What is asked | Return every line of the material exactly.

Data excerpt |

-- Start --

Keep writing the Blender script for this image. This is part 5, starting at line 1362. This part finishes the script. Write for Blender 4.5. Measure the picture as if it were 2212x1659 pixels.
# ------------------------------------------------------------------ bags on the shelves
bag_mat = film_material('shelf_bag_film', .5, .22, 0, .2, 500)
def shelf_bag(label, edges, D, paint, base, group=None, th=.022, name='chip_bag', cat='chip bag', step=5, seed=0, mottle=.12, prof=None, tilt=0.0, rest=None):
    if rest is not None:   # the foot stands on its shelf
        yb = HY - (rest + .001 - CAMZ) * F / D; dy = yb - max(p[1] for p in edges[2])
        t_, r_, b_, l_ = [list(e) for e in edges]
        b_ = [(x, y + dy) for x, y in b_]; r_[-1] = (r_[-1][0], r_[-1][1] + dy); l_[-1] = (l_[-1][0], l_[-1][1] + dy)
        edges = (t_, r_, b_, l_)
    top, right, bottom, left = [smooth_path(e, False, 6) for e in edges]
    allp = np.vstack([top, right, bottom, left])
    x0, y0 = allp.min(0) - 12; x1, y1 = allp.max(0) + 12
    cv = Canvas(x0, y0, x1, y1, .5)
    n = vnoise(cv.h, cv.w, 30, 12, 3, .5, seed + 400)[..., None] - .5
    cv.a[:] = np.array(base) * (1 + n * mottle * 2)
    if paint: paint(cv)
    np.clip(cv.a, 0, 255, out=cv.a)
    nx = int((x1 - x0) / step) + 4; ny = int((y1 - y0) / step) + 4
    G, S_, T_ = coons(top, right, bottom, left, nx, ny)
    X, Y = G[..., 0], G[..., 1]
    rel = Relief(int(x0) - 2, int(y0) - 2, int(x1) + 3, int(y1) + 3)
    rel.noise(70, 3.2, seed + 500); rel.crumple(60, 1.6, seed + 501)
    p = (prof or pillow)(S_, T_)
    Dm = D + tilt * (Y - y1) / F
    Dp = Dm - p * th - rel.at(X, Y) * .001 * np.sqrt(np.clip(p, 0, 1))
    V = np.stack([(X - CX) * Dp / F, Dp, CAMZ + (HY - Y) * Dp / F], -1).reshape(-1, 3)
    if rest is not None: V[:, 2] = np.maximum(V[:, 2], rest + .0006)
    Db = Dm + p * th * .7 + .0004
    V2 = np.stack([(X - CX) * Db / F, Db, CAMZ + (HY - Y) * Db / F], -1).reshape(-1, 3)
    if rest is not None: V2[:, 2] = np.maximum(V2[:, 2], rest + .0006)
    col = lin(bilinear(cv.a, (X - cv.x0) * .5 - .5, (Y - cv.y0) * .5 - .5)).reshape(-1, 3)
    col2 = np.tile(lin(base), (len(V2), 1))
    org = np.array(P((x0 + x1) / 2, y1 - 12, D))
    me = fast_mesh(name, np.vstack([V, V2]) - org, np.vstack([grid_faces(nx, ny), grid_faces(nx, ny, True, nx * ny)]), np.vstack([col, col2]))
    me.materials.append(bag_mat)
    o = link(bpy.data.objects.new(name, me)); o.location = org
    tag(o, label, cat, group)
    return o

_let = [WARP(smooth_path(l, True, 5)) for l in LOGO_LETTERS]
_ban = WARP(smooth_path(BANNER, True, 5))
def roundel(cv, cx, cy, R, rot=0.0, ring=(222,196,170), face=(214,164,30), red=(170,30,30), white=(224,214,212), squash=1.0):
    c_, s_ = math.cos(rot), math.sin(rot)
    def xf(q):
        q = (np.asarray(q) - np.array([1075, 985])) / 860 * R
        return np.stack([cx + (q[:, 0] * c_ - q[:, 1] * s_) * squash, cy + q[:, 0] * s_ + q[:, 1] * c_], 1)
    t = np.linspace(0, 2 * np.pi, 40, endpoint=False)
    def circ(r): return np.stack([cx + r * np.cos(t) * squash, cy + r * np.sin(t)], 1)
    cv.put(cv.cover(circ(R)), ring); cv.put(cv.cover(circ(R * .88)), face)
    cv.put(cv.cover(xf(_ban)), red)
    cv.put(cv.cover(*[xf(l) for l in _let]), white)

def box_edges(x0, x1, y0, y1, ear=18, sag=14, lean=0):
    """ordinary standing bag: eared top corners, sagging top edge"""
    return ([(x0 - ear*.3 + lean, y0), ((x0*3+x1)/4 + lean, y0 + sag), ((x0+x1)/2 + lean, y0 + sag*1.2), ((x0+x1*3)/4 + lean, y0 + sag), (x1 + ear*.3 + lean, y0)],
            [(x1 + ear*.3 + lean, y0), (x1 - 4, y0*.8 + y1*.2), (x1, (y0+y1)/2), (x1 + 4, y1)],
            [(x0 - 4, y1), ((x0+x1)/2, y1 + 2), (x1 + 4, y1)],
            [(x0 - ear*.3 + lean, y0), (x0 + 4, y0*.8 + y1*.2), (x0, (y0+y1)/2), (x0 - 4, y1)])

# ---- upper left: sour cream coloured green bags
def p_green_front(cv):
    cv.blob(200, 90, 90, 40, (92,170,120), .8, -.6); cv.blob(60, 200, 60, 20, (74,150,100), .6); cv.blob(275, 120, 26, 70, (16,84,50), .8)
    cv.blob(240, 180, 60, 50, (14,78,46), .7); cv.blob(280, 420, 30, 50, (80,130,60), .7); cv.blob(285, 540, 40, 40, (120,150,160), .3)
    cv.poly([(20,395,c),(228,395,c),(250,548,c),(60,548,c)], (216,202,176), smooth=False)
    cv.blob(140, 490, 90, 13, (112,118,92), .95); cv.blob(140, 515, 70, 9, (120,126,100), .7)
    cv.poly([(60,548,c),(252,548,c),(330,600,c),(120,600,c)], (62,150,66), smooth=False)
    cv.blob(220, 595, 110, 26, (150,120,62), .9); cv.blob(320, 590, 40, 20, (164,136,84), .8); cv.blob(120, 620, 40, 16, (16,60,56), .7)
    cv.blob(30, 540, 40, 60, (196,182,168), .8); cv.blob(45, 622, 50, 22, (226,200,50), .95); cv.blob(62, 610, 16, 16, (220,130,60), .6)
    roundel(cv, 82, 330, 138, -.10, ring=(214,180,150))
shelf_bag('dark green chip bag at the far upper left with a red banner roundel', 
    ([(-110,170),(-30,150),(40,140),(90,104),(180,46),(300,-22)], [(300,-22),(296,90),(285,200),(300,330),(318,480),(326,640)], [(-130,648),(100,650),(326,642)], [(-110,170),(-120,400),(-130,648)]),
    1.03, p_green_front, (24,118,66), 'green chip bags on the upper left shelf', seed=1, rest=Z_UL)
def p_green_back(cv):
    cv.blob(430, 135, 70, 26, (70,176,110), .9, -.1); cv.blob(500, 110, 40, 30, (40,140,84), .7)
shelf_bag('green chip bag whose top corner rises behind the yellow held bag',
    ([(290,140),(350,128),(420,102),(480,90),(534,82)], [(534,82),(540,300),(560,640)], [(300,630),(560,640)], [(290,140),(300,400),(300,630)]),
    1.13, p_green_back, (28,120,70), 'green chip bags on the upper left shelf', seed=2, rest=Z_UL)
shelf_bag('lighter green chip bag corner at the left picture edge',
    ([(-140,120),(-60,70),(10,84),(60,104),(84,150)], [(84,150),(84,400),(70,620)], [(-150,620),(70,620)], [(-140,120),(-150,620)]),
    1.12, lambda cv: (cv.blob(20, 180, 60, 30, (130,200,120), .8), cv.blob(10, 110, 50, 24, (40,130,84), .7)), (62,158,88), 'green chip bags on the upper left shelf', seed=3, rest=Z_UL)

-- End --

Completed task |
Keep writing the Blender script for this image. This is part 5, starting at line 1362. This part finishes the script. Write for Blender 4.5. Measure the picture as if it were 2212x1659 pixels.
# ------------------------------------------------------------------ bags on the shelves
bag_mat = film_material('shelf_bag_film', .5, .22, 0, .2, 500)
def shelf_bag(label, edges, D, paint, base, group=None, th=.022, name='chip_bag', cat='chip bag', step=5, seed=0, mottle=.12, prof=None, tilt=0.0, rest=None):
    if rest is not None:   # the foot stands on its shelf
        yb = HY - (rest + .001 - CAMZ) * F / D; dy = yb - max(p[1] for p in edges[2])
        t_, r_, b_, l_ = [list(e) for e in edges]
        b_ = [(x, y + dy) for x, y in b_]; r_[-1] = (r_[-1][0], r_[-1][1] + dy); l_[-1] = (l_[-1][0], l_[-1][1] + dy)
        edges = (t_, r_, b_, l_)
    top, right, bottom, left = [smooth_path(e, False, 6) for e in edges]
    allp = np.vstack([top, right, bottom, left])
    x0, y0 = allp.min(0) - 12; x1, y1 = allp.max(0) + 12
    cv = Canvas(x0, y0, x1, y1, .5)
    n = vnoise(cv.h, cv.w, 30, 12, 3, .5, seed + 400)[..., None] - .5
    cv.a[:] = np.array(base) * (1 + n * mottle * 2)
    if paint: paint(cv)
    np.clip(cv.a, 0, 255, out=cv.a)
    nx = int((x1 - x0) / step) + 4; ny = int((y1 - y0) / step) + 4
    G, S_, T_ = coons(top, right, bottom, left, nx, ny)
    X, Y = G[..., 0], G[..., 1]
    rel = Relief(int(x0) - 2, int(y0) - 2, int(x1) + 3, int(y1) + 3)
    rel.noise(70, 3.2, seed + 500); rel.crumple(60, 1.6, seed + 501)
    p = (prof or pillow)(S_, T_)
    Dm = D + tilt * (Y - y1) / F
    Dp = Dm - p * th - rel.at(X, Y) * .001 * np.sqrt(np.clip(p, 0, 1))
    V = np.stack([(X - CX) * Dp / F, Dp, CAMZ + (HY - Y) * Dp / F], -1).reshape(-1, 3)
    if rest is not None: V[:, 2] = np.maximum(V[:, 2], rest + .0006)
    Db = Dm + p * th * .7 + .0004
    V2 = np.stack([(X - CX) * Db / F, Db, CAMZ + (HY - Y) * Db / F], -1).reshape(-1, 3)
    if rest is not None: V2[:, 2] = np.maximum(V2[:, 2], rest + .0006)
    col = lin(bilinear(cv.a, (X - cv.x0) * .5 - .5, (Y - cv.y0) * .5 - .5)).reshape(-1, 3)
    col2 = np.tile(lin(base), (len(V2), 1))
    org = np.array(P((x0 + x1) / 2, y1 - 12, D))
    me = fast_mesh(name, np.vstack([V, V2]) - org, np.vstack([grid_faces(nx, ny), grid_faces(nx, ny, True, nx * ny)]), np.vstack([col, col2]))
    me.materials.append(bag_mat)
    o = link(bpy.data.objects.new(name, me)); o.location = org
    tag(o, label, cat, group)
    return o

_let = [WARP(smooth_path(l, True, 5)) for l in LOGO_LETTERS]
_ban = WARP(smooth_path(BANNER, True, 5))
def roundel(cv, cx, cy, R, rot=0.0, ring=(222,196,170), face=(214,164,30), red=(170,30,30), white=(224,214,212), squash=1.0):
    c_, s_ = math.cos(rot), math.sin(rot)
    def xf(q):
        q = (np.asarray(q) - np.array([1075, 985])) / 860 * R
        return np.stack([cx + (q[:, 0] * c_ - q[:, 1] * s_) * squash, cy + q[:, 0] * s_ + q[:, 1] * c_], 1)
    t = np.linspace(0, 2 * np.pi, 40, endpoint=False)
    def circ(r): return np.stack([cx + r * np.cos(t) * squash, cy + r * np.sin(t)], 1)
    cv.put(cv.cover(circ(R)), ring); cv.put(cv.cover(circ(R * .88)), face)
    cv.put(cv.cover(xf(_ban)), red)
    cv.put(cv.cover(*[xf(l) for l in _let]), white)

def box_edges(x0, x1, y0, y1, ear=18, sag=14, lean=0):
    """ordinary standing bag: eared top corners, sagging top edge"""
    return ([(x0 - ear*.3 + lean, y0), ((x0*3+x1)/4 + lean, y0 + sag), ((x0+x1)/2 + lean, y0 + sag*1.2), ((x0+x1*3)/4 + lean, y0 + sag), (x1 + ear*.3 + lean, y0)],
            [(x1 + ear*.3 + lean, y0), (x1 - 4, y0*.8 + y1*.2), (x1, (y0+y1)/2), (x1 + 4, y1)],
            [(x0 - 4, y1), ((x0+x1)/2, y1 + 2), (x1 + 4, y1)],
            [(x0 - ear*.3 + lean, y0), (x0 + 4, y0*.8 + y1*.2), (x0, (y0+y1)/2), (x0 - 4, y1)])

# ---- upper left: sour cream coloured green bags
def p_green_front(cv):
    cv.blob(200, 90, 90, 40, (92,170,120), .8, -.6); cv.blob(60, 200, 60, 20, (74,150,100), .6); cv.blob(275, 120, 26, 70, (16,84,50), .8)
    cv.blob(240, 180, 60, 50, (14,78,46), .7); cv.blob(280, 420, 30, 50, (80,130,60), .7); cv.blob(285, 540, 40, 40, (120,150,160), .3)
    cv.poly([(20,395,c),(228,395,c),(250,548,c),(60,548,c)], (216,202,176), smooth=False)
    cv.blob(140, 490, 90, 13, (112,118,92), .95); cv.blob(140, 515, 70, 9, (120,126,100), .7)
    cv.poly([(60,548,c),(252,548,c),(330,600,c),(120,600,c)], (62,150,66), smooth=False)
    cv.blob(220, 595, 110, 26, (150,120,62), .9); cv.blob(320, 590, 40, 20, (164,136,84), .8); cv.blob(120, 620, 40, 16, (16,60,56), .7)
    cv.blob(30, 540, 40, 60, (196,182,168), .8); cv.blob(45, 622, 50, 22, (226,200,50), .95); cv.blob(62, 610, 16, 16, (220,130,60), .6)
    roundel(cv, 82, 330, 138, -.10, ring=(214,180,150))
shelf_bag('dark green chip bag at the far upper left with a red banner roundel', 
    ([(-110,170),(-30,150),(40,140),(90,104),(180,46),(300,-22)], [(300,-22),(296,90),(285,200),(300,330),(318,480),(326,640)], [(-130,648),(100,650),(326,642)], [(-110,170),(-120,400),(-130,648)]),
    1.03, p_green_front, (24,118,66), 'green chip bags on the upper left shelf', seed=1, rest=Z_UL)
def p_green_back(cv):
    cv.blob(430, 135, 70, 26, (70,176,110), .9, -.1); cv.blob(500, 110, 40, 30, (40,140,84), .7)
shelf_bag('green chip bag whose top corner rises behind the yellow held bag',
    ([(290,140),(350,128),(420,102),(480,90),(534,82)], [(534,82),(540,300),(560,640)], [(300,630),(560,640)], [(290,140),(300,400),(300,630)]),
    1.13, p_green_back, (28,120,70), 'green chip bags on the upper left shelf', seed=2, rest=Z_UL)
shelf_bag('lighter green chip bag corner at the left picture edge',
    ([(-140,120),(-60,70),(10,84),(60,104),(84,150)], [(84,150),(84,400),(70,620)], [(-150,620),(70,620)], [(-140,120),(-150,620)]),
    1.12, lambda cv: (cv.blob(20, 180, 60, 30, (130,200,120), .8), cv.blob(10, 110, 50, 24, (40,130,84), .7)), (62,158,88), 'green chip bags on the upper left shelf', seed=3, rest=Z_UL)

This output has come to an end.